From what I have read of the books, it seems the creative acheivement of J.K. Rowling is not in the crafting of a story, nor in the style of writing, nor in any kind of genuine originality, but in the fact that she created a fantasy world with a vast amount of detail. That's why to one person the books may seem irksomely cliched and "imaginatively derivative," whereas to someone else they are "richly imaginative."

But the way in which J.K. Rowling gave her imagination free reign--although it results in a magical world where anything can happen--is, I think, detrimental to the art of storytelling. Another blog I was reading discusses how an author can fall into the error of letting magic in their stories become poorly thought out, and even inconsistent or illogical. This is increasingly a problem the fewer limitations the author has decided to work with.

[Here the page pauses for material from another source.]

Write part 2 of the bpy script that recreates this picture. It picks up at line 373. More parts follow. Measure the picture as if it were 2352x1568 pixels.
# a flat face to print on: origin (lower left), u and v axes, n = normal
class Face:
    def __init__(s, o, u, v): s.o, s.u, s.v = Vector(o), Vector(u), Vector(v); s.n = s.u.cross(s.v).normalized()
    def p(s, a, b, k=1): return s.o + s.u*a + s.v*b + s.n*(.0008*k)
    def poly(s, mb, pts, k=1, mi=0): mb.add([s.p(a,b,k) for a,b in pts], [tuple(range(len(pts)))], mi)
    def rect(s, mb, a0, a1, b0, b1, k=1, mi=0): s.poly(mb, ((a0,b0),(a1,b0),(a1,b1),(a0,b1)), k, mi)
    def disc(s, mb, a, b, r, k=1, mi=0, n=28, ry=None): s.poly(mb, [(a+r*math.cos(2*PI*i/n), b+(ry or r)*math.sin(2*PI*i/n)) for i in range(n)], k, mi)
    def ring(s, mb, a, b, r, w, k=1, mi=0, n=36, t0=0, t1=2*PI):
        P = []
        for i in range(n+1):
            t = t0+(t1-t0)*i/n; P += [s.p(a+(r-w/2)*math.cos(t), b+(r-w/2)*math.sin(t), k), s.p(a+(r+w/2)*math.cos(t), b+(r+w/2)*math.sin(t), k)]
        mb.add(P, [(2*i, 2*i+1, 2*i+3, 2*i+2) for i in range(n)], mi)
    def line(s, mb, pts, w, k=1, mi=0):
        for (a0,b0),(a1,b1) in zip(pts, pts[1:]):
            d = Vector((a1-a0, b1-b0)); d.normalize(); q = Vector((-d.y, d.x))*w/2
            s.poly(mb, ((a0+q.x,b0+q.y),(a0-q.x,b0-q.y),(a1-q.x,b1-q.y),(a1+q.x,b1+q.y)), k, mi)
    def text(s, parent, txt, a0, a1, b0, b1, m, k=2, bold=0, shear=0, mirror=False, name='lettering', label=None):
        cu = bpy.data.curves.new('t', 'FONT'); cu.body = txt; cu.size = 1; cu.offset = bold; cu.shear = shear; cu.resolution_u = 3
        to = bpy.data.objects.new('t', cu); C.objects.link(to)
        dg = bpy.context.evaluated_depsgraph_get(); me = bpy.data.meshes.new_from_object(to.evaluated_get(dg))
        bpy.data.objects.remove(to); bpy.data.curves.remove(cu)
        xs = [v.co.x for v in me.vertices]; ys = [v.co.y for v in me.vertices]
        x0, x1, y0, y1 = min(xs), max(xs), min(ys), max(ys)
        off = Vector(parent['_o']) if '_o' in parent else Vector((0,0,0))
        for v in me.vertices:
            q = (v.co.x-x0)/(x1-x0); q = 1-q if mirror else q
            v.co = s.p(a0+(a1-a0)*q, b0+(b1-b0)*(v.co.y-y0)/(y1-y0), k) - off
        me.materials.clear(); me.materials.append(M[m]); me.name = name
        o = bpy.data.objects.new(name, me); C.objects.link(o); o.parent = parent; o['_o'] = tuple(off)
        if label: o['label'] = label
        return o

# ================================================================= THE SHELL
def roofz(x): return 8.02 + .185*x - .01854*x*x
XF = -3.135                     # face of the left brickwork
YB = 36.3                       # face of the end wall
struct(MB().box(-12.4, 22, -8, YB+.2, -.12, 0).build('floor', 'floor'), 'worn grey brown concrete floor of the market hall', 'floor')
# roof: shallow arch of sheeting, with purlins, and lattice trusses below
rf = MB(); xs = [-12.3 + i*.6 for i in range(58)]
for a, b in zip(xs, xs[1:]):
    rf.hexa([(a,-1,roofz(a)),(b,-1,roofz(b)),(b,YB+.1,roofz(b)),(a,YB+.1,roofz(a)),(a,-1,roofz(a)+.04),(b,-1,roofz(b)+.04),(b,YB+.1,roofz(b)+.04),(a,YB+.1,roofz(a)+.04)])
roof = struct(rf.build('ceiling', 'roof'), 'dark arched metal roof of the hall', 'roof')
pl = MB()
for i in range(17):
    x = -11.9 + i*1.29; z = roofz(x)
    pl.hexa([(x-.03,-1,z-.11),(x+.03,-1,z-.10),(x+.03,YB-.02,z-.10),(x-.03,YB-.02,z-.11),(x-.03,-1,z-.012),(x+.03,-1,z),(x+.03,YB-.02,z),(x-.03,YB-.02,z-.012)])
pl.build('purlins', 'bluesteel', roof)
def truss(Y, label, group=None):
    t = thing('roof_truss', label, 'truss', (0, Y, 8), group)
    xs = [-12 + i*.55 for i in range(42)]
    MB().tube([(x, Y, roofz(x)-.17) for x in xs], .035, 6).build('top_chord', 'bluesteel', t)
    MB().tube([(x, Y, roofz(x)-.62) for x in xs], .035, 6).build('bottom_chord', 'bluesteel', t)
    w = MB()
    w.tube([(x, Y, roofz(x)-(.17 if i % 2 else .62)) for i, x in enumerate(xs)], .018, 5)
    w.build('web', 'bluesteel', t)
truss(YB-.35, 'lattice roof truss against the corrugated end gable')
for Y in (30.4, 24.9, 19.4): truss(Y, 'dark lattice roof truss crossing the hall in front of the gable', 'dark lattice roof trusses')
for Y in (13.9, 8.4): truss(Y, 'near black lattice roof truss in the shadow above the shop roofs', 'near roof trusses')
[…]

The use of magic in a story is much more fun and interesting when it has clear limitations. We see it in all the classic fairytales--the hero/heroine is given three magic objects, each of which can do one thing only; the wicked fairy places an enchantment, with a very specific result, and a very specific antidote (she will sleep for one thousand years ... it can only be broken if a prince breaks through and kisses her). These stories would not work if magic could be used for anything, by anyone, at any time.

This is something I've struggled with in writing my own young adult fantasy stories. It's hard to make the use of magic both fun, and creative, as well as limited and specific, so it doesn't get out of hand. So in that sense, I suppose I have a certain degree of respect for J.K. Rowling, since she did write books where the use of magic "works" for most people--though not for me, I'm afraid.

Thursday, July 1, 2010

New Glasses and Birds

So, having lost my glasses back in, oh, February or so, one thing I have been looking forward to doing when I finally get new ones is looking at birds. There are some interesting birds around here, and it would be nice if I could see them clearly from a distance.

But that is not the real connection between new glasses and birds. The connection is that when I went for the eye exam (20/40 far vision--which, as the optician said, means, "You're not blind, but you can't see very well"--though I still have 20/20 near vision--not sure how that works if the primary problem is astigmatism--but as I was saying), I was looking at frames and I saw my same old frames from before that I loved so much!

I loved the old frames because on the side they had this fancy schmancy little stylized bird design. It looked kind of like a quetzl or even a phoenix. It very much endeared those frames to me. But then, there were these other very similar frames, that were in a color I liked better and were a little larger, so they don't mess as much with my peripheral vision. They were the same brand and also had a little stylized bird design on the side. But the bird was very lame by comparison--it looked like a sitting seagull.

It was an agonizing decision. Do I choose the glasses I like better with the lame bird, or the glasses I like less with the awesome bird? The purpose of getting glasses is to help me see better, so the lame bird prevailed. I'll just tell myself it's really an albatross. Then it can be awesome, too.

Also: I saw a funny pesticide commercial in the waiting room. It shows black and white footage of happy children, as an ominous voice tells you that millions of children are made sick from pesticides every year. Then it tells you about their safe pesticide--and shows people spraying it all over the place--all around the house, on the sink, on a little girl's arm! "It's so safe," announces the voice, "it even says 'safe' on the label." That is some irrefutable logic. "Can your pesticide do that?" Good question. My pesticide probably is so dangerous that even if I tried to up a sticker that said "safe" on the label, it would peel off instantly. Who the heck wrote this commercial? Did they realize it was funny?